Regulatory Action Center Review – December 6, 2019

Regulatory Action Center proudly updates you with our favorite tidbits from the swamp. We want to smash barriers between bureaucracy and the American people by delivering regulatory news straight to FreedomWorks activists. Check back in two weeks for the next edition.

1) Video of the Week: One of the few politicians left in America who truly believes in the principles of less government and more freedom is Senator Rand Paul (R-Ky.). In this weeks video, John Stosell sits down with Sen. Paul on Fox Business to discuss how onerous regulations have consistently been caught in the middle between the state and the federal government.

2) DHS proposes face scans for all travelers leaving or entering US: report: “The Trump administration is proposing a new regulation that would require all travelers leaving or entering the U.S. to be photographed, citing safety concerns. The proposal, which is set to be issued in July by the Department of Homeland Security (DHS), aims to use face scans to track travelers — including U.S. citizens — as they come and go in the U.S., Reuters reports. In its regulatory agenda, the Trump administration says the facial scan will address fraudulent U.S. travel documents and help officials identify criminals and suspected terrorists.”

3) Gov. Brad Little: Idaho is now least-regulated state in the country: “Less than one year into his first term as Idaho governor, Brad Little has accomplished what many states and the federal government have been struggling to do for years: regulatory reform. During a news conference Wednesday, Little said Idaho cut or simplified 75% of its regulatory rules this year. Of Idaho’s 72,000 restrictions, Little said 30,936, have been eliminated.”

4) EPA authorizes use of ‘cyanide bombs’ to protect livestock against predators: “The Environmental Protection Agency (EPA) authorized the use of "cyanide bombs" to protect livestock against wild animals on Thursday after adding additional safety requirements in response to backlash from environmental groups. The new requirements call for increased distances between where the M-44 chemical trap devices can be placed. Advocacy groups had raised concerns in August when the previous proposal was announced.”

5) FDA Claims CBD Is Evil, While WHO And NIDA Said It’s All Good: “There is something fishy going on in the United States concerning the government’s negative stance on CBD (cannabidiol). The scientific goons over at the U.S. Food and Drug Administration (FDA) recently published an updated statement on the non-intoxicating cannabis derivative that was seemingly intended to horrify the average consumer to its core. Considering that Good Morning America ran with the story, it is conceivable that millions of scared people are out there right now tossing their CBD bottles in the trash. But such a drastic reaction might not be necessary.”

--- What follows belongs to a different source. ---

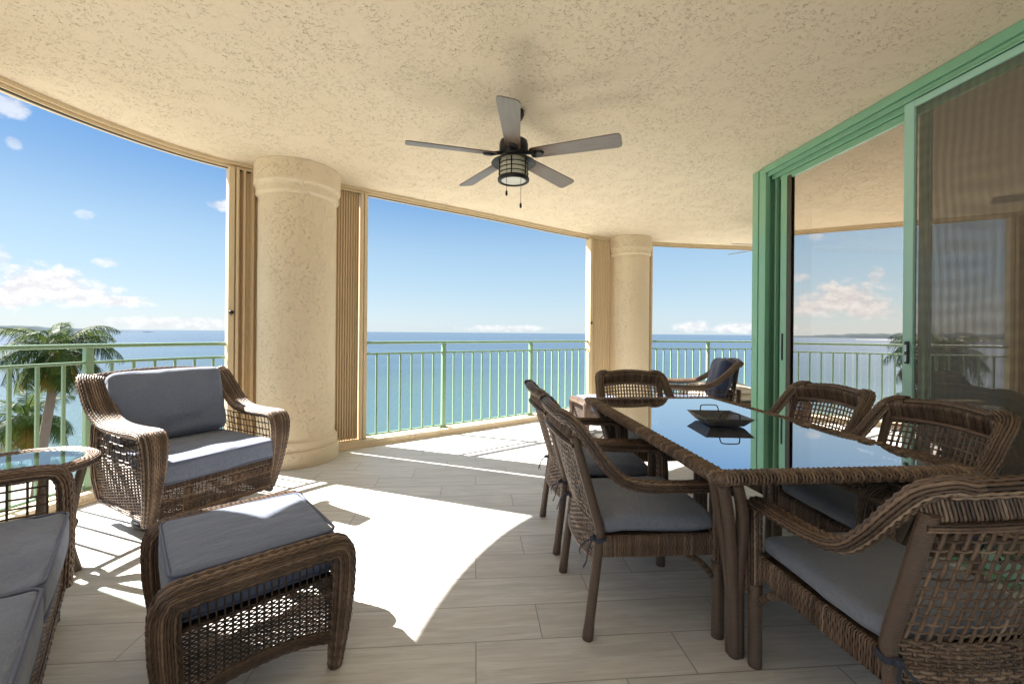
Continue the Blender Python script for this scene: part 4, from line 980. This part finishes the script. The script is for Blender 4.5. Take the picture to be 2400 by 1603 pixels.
# local frame: x along (.6,-.8), y along (.8,.6); front edge at y=0, sofa body towards -y
for x in (0.03, SXL - .03):
    sx = -1 if x < .5 else 1
    b = MB(); P = spath([(x, -.005, .13), (x, .0, .30), (x, .0, .50), (x, -.012, .585), (x, -.06, .615), (x, -.25, .618), (x, -.50, .622), (x, -.72, .66), (x, -.80, .74)], .010)
    b.clad(P, rrect(.066, .046, .018), (1, 0, 0), 20, .0056, .0024, .032)
    P = spath([(x, -.70, .13), (x, -.70, .62)], .02); b.clad(P, circ(.026, 12), (1, 0, 0), 14, .0042, .0018, .03); b.build('arm', WICK, so)
    def sd(u, v, x=x): 
        u = V(u); v = V(v); return np.stack(np.broadcast_arrays(x + 0. * u, -.68 + .66 * u, .14 + .455 * v + 0. * u), -1)
    b = MB(); b.weave(sd, np.linspace(.02, .98, 26), np.linspace(0, .55, 34), wu=(.0045, .003), wv=(.004, .003), amp=.0045); b.weave(sd, np.linspace(.05, .95, 12), np.linspace(.60, 1, 6), wu=(.0042, .003), wv=(.0042, .003), amp=.004); b.build('side_panel', WICK, so)
def fr(u, v): 
    u = V(u); v = V(v); return np.stack(np.broadcast_arrays(.05 + u * (SXL - .10), -.012 + .0 * u, .14 + .19 * v + 0. * u), -1)
b = MB(); b.weave(fr, np.linspace(0, 1, 90), np.linspace(0, 1, 26), wu=(.0042, .0026), wv=(.0038, .0026), amp=.0036, sub=1)
b.clad(fr(np.linspace(0, 1, 80), np.full(80, -.04)), circ(.014, 10), (0, 1, 0), 10, .0042, .0015, .03); b.build('front_apron', WICK, so)
def bkk(u, v): 
    u = V(u); v = V(v); return np.stack(np.broadcast_arrays(.03 + u * (SXL - .06), -.70 - .10 * v + 0. * u, .2 + .62 * v + 0. * u), -1)
b = MB(); b.weave(bkk, np.linspace(0, 1, 60), np.linspace(0, 1, 50), wu=(.005, .003), wv=(.0055, .003), amp=.005, sub=1); b.clad(bkk(np.linspace(0, 1, 60), np.full(60, 1.0)), circ(.03, 14), (0, 1, 0), 16, .0044, .002, .03); b.build('backrest', WICK, so)
for x in (.05, SXL - .05):
    for y in (-.045, -.70):
        b = MB(); b.tube([(x, y, .16), (x + (.012 if x > .5 else -.012) * 0, y + .012, .0)], circ(1, 14), (1, 0, 0), scale=[.031, .022]); b.build('leg', LEGW, so)
b = MB(); b.box((SXL / 2, -.36, .315), (SXL - .12, .66, .022), rnd=.1); b.build('seat_deck', WICKD, so)
for k in range(2):
    w_ = (SXL - .145) / 2; xc = .0725 + w_ * (k + .5); 
    cu = MB().cushion((xc, -.315 , .392), w_ - .004, .66, .125, .022, .030, 36, 40 + k, .005).build('seat_cushion', FAB, so)
    b = MB(); piping(b, (xc, -.315, .392), w_ - .004, .66, .060, .035); piping(b, (xc, -.315, .392), w_ - .004, .66, -.058, .035); b.build('piping', PIPE, cu)
    th = radians(14); R = V([[1, 0, 0], [0, cos(pi / 2 + th), -sin(pi / 2 + th)], [0, sin(pi / 2 + th), cos(pi / 2 + th)]])
    MB().cushion((xc, -.60, .66), w_ - .01, .42, .13, .04, .045, 20, 60 + k, .006, R).build('back_cushion', FAB, so)

st = thing('side_table', 'round wicker side table with a glass top behind the sofa arm', 'side table', (-2.165, 2.225, 0))
b = MB(); a = np.arange(120) * pi / 60; ring_ = np.column_stack([.255 * np.cos(a), .255 * np.sin(a), np.full(120, .545)])
b.clad(ring_, circ(.030, 16, .022), np.column_stack([np.cos(a), np.sin(a), 0 * a]), 18, .0048, .0022, .03, closed=True); b.build('table_rim', WICK, st)
b = MB(); b.lathe([(0, .556), (.232, .556), (.232, .562), (0, .562)], n=48, smooth=False); b.build('glass_top', SGLASS, st)
for k in range(4):
    q = k * pi / 2 + .35; b = MB(); b.tube(spath([(.235 * cos(q), .235 * sin(q), .535), (.20 * cos(q), .20 * sin(q), .35), (.185 * cos(q), .185 * sin(q), .15), (.215 * cos(q), .215 * sin(q), .0)], .02), circ(.019, 10), (1, .3, 0)); b.build('leg', LEGW, st)
b = MB(); b.clad(np.column_stack([.19 * np.cos(a), .19 * np.sin(a), np.full(120, .22)]), circ(.012, 8), np.column_stack([np.cos(a), np.sin(a), 0 * a]), 8, .004, .001, .03, closed=True); b.build('stretcher', WICK, st)

ch = thing('chaise_lounge', 'low lounger with a beige cushion beyond the green door frame', 'lounger', (3.95, 5.75, 0), radians(6))
b = MB(); b.clad(spath([(-.95, -.36, .26), (0, -.36, .26), (.95, -.36, .26)], .02), rrect(.05, .10, .02), (0, 1, 0), 24, .005, .002, .03); b.clad(spath([(-.95, .36, .26), (0, .36, .26), (.95, .36, .26)], .02), rrect(.05, .10, .02), (0, 1, 0), 24, .005, .002, .03)
b.clad(spath([(-.95, -.36, .26), (-.95, 0, .26), (-.95, .36, .26)], .02), rrect(.05, .10, .02), (1, 0, 0), 24, .005, .002, .03); b.box((0, 0, .27), (1.86, .68, .04), rnd=.1); b.build('frame', WICK, ch)
for x in (-.88, .88):
    for y in (-.33, .33): b = MB(); b.tube([(x, y, .24), (x, y, 0)], circ(.024, 10), (1, 0, 0)); b.build('leg', LEGW, ch)
cu = MB().cushion((-.1, 0, .35), 1.7, .68, .10, .025, .045, 26, 5, .010).build('seat_cushion', FABB, ch)
MB().cushion((-.55, 0, .455), .62, .62, .10, .03, .045, 22, 8, .012).build('folded_cushion', FABB, ch)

6) CBP kills plan to photograph Americans entering and leaving the US: “Customs officials are abandoning a plan to require everyone, including Americans, to submit to a face scan when entering and leaving the country. Customs and Border Protection, an agency within the Department of Homeland Security, was mandated by Congress to create a biometric entry and exit program or a digital method for tracking people by unique physical traits. A CBP spokesman wrote in an email to the Washington Examiner on Thursday the agency "intends to have the planned regulatory action regarding U.S. citizens removed from the Unified Agenda next time it is published." The Unified Agenda is a semiannual summary of forthcoming regulations.”

7) NSA to Issue Updated Cloud Security Guidance: “The National Security Agency plans to issue updated guidance to companies on cybersecurity in the cloud, a senior official said, amid a series of attacks that have targeted service providers in recent months. Anne Neuberger, director of the NSA’s Cybersecurity Directorate, said that one of her division’s goals is to produce advisories for businesses and other organizations. The advisories will describe attack methods used by nation-state and advanced hackers and will lay out methods to counter them.”